Set task
Transcribe the records below from the first line to the line that includes "S.camera = cam", inclusive, and omit the pictures.

Data for this exercise
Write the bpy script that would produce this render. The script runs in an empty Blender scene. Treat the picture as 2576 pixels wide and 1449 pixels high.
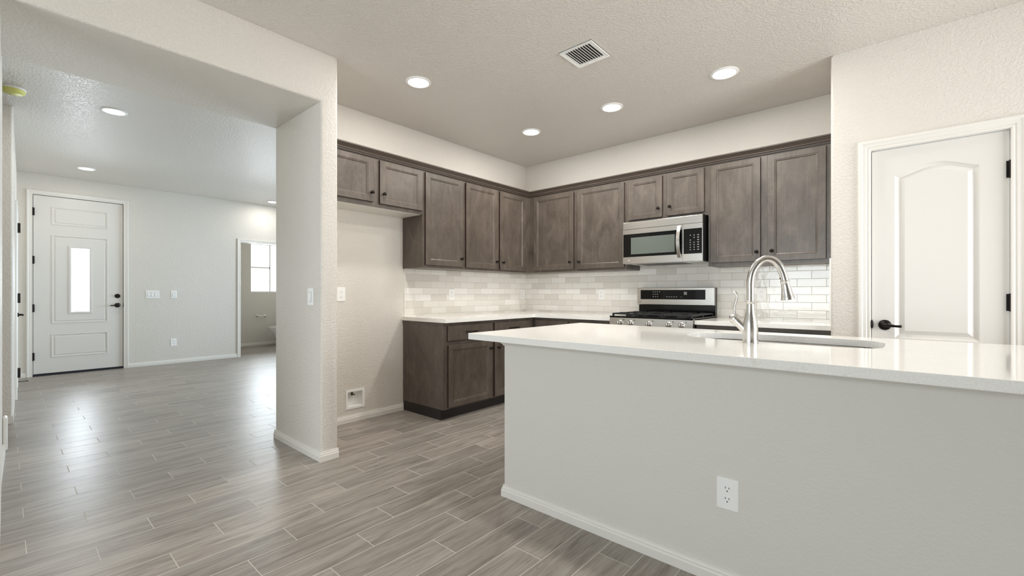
import bpy, bmesh, math, random
from mathutils import Vector, Matrix
from mathutils.geometry import tessellate_polygon
random.seed(7)
S = bpy.context.scene
COL = S.collection
PI = math.pi

# ------------------------------------------------------------------ camera
cam_d = bpy.data.cameras.new('camera')
cam = bpy.data.objects.new('camera', cam_d); COL.objects.link(cam)
CX, CY, CH = 3.6619, -4.4677, 1.144
cam.location = (CX, CY, CH)
cam.rotation_euler = (PI/2, 0, 0.7178)
cam_d.sensor_width = 36.0
cam_d.lens = 36.0*1112.67/2576
cam_d.shift_y = 12.9/2576
cam_d.clip_start = 0.02
S.camera = cam

# ------------------------------------------------------------------ world, exposure
S.view_settings.view_transform = 'Standard'
S.view_settings.look = 'None'
S.view_settings.gamma = 1.0
S.view_settings.use_curve_mapping = False
S.view_settings.exposure = 0.13
S.cycles.max_bounces = 14
S.cycles.diffuse_bounces = 8
S.cycles.glossy_bounces = 5
S.cycles.transparent_max_bounces = 12
S.cycles.caustics_reflective = False
S.cycles.caustics_refractive = False
S.cycles.use_denoising = True
S.cycles.sample_clamp_indirect = 6.0
w = bpy.data.worlds.new('sky'); S.world = w; w.use_nodes = True
bg = w.node_tree.nodes['Background']
bg.inputs[0].default_value = (0.82, 0.91, 1.0, 1); bg.inputs[1].default_value = 3.0

# ------------------------------------------------------------------ daylight through the windows
def area(name, loc, rot, sx, sy, watts, color=(1, 1, 1)):
    d = bpy.data.lights.new(name, 'AREA'); d.shape = 'RECTANGLE'; d.size = sx; d.size_y = sy
    d.energy = watts; d.color = color
    o = bpy.data.objects.new(name, d); COL.objects.link(o); o.location = loc; o.rotation_euler = rot
    return o
WARM = (1.0, 0.975, 0.94); COOL = (0.72, 0.88, 1.0)
area('daylight', (6.86, -2.0, 1.25), (0, PI/2, 0), 2.2, 2.2, 122, WARM)            # glass door wall to the right
area('daylight', (2.1, -8.86, 1.35), (PI/2, 0, 0), 2.4, 1.9, 125, (.86, .95, 1.0))              # unseen window added behind the camera, set leftward to brighten the island
area('daylight', (-7.16, -0.55, 1.70), (0, -PI/2, 0), 1.08, 0.80, 42, (.86, .95, 1.0))        # bathroom window
area('daylight', (-5.50, -3.753, 1.33), (0, -PI/2, 0), 0.92, 0.20, 16, (.84, .93, 1.0))       # front door glass
area('daylight', (-2.7, 1.86, 1.35), (-PI/2, 0, 0), 2.6, 1.7, 215, COOL)              # unseen window added for general light in the foyer

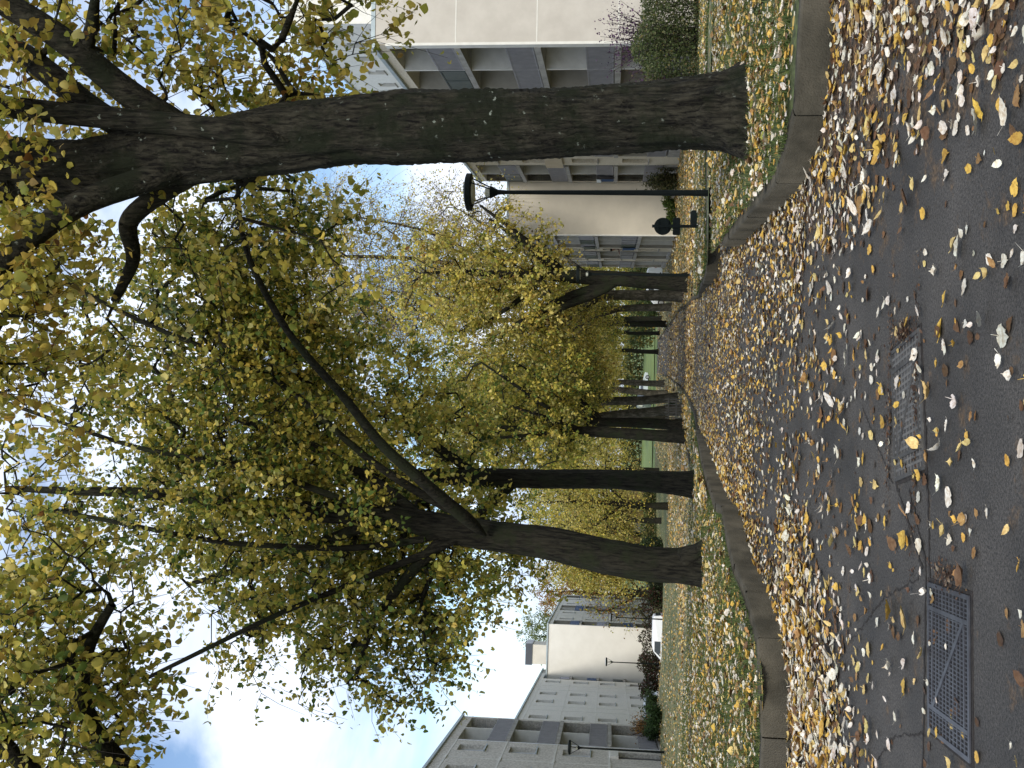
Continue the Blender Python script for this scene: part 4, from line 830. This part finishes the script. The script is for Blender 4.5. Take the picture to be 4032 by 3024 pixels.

Response to this task
Write the bpy script that would produce this render. The script runs in an empty Blender scene. Treat the picture as 2576 pixels wide and 1449 pixels high.
import bpy, bmesh, math, random
from mathutils import Vector, Matrix
from mathutils.geometry import tessellate_polygon
random.seed(7)
S = bpy.context.scene
COL = S.collection
PI = math.pi

# ------------------------------------------------------------------ camera
cam_d = bpy.data.cameras.new('camera')
cam = bpy.data.objects.new('camera', cam_d); COL.objects.link(cam)
CX, CY, CH = 3.6619, -4.4677, 1.144
cam.location = (CX, CY, CH)
cam.rotation_euler = (PI/2, 0, 0.7178)
cam_d.sensor_width = 36.0
cam_d.lens = 36.0*1112.67/2576
cam_d.shift_y = 12.9/2576
cam_d.clip_start = 0.02
S.camera = cam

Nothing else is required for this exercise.